Negociar y, desde luego, renegociar es todo un arte, que solo, únicamente, tiene la postura genuina cuando en verdad se tiene el ánimo de hacerlo; eso es lo que pasa y pasó en el caso colombiano. Miren ustedes. Repasemos, pues no debe faltar la constancia de la ocurrencia: en desarrollo de facultades propias, el Presidente de la República y, en compromiso de inicio de negociación con la subversión, con las Farc-EP, puso el tamiz de la refrendación popular de lo acordado; ello, por supuesto, era políticamente necesario y, desde la arista jurídica, también lo era en cuanto a la puesta en escena de la democracia participativa que irradia nuestra Constitución Política, la del 91; generosidad u oportunidad presidencial que ha de ser bien entendida, es decir, con buen propósito. Aceptémoslo. No obstante, cuando popularmente gana el No, no solo se topó con una sorpresa, sino que a renglón seguido se satanizó, por razones diversas, entre otras, la más lamentable que fue el hecho posible de basarse el resultado en una propaganda negra y, en mentiras, en exageraciones; y así, se volvió a arrojar al infierno a quienes pensaban diferente; pero, eso sí, invitando al diálogo, tildado de propositivo, con el ganador -hay que decirlo, que bajo los mismos expedientes de mentiras y exageraciones, el Sí produjo su argumentación- y, de esa manera, los del No, que también quieren la paz, sin duda, avanzaron confiados en el diálogo. Qué bueno, se decía.
Propuestas muchas, de todo calibre, espesor y factibilidad. Así tenía que ser. Y, luego de intensas reuniones de muchas horas, se dijo que el Gobierno daría traslado a la “mesa” de La Habana.
Hasta allí: un jardín de rosas, aunque ha quedado la fundada duda de si el hecho de haber ganado el No, era suficiente para rechazar el Acuerdo y, de esa manera, quedar improbado el contenido producto de las conversaciones de La Habana pues, la verdad: el No ganó y, el intentar revivir el Sí, se verá en la historia como un acto de desobediencia a lo decidido o arbitrado por el pueblo. Pero, en fin, la política que es al día siguiente, dio por continuar los esfuerzos de paz, lo cual está bien, así incomode o ponga en peligro futuras decisiones estatales.

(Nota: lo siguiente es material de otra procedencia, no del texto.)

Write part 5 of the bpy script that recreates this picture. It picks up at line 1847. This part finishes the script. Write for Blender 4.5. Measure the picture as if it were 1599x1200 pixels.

Así las cosas y para hacer el dibujo más claro, digamos que se reúnen varias personas a negociar una cosa, un bien, se ponen de acuerdo y, las vicisitudes (el referendo) lleva al destrate; se hacen esfuerzos para la feliz suerte del objeto del trato y, de buena fe cada escollo se va superando, con 100 propuestas, 99 de redacción y hasta de ortografía y, la una, la última sobre el objeto mismo; el conductor de las negociaciones afirma: el 99 % de las propuestas fueron aceptadas y el 1 % rechazado, preguntándose: ¿cómo es posible que no se acepte todo, si se concedió el 99 %? Y, resulta que el problema de fondo no estaba en las fallas de redacción y de ortografía, sino en ese uno, el 1 % que era nada menos y nada más que el objeto del trato.
El problema de fondo no estaba en las fallas
de redacción y de ortografía, sino en ese 1 %
que era nada menos y nada más que el objeto del trato
Tal cual. Eso fue lo que sucedió. Se aceptaron del 1000 %, el 99 % de lo presentado y, ¿lo de fondo en dónde quedó?, por ejemplo, ¿en dónde la articulación con la justicia ordinaria?, ¿en dónde la responsabilidad de mando que constituye compromiso internacional y que, bien contenido constituye garantía para las partes?, ¿en dónde la claridad absoluta de no convertirse en Acuerdo Especial, lo establecido en La Habana? Suficiente ilustración.
Por ello decimos que el renegociar es un arte, que solo, únicamente, encuentra la postura genuina cuando, en verdad, se tiene el ánimo de hacerlo. Y, qué pena, perdón, pero me pregunto si ¿el ánimo existió? ¿Se observa un tanto de altivez? Considero que se desaprovechó la única y feliz concitación a la unidad nacional en torno al fundante derecho a la paz. Tolerancia y prudencia, tenemos frente un debate para el futuro.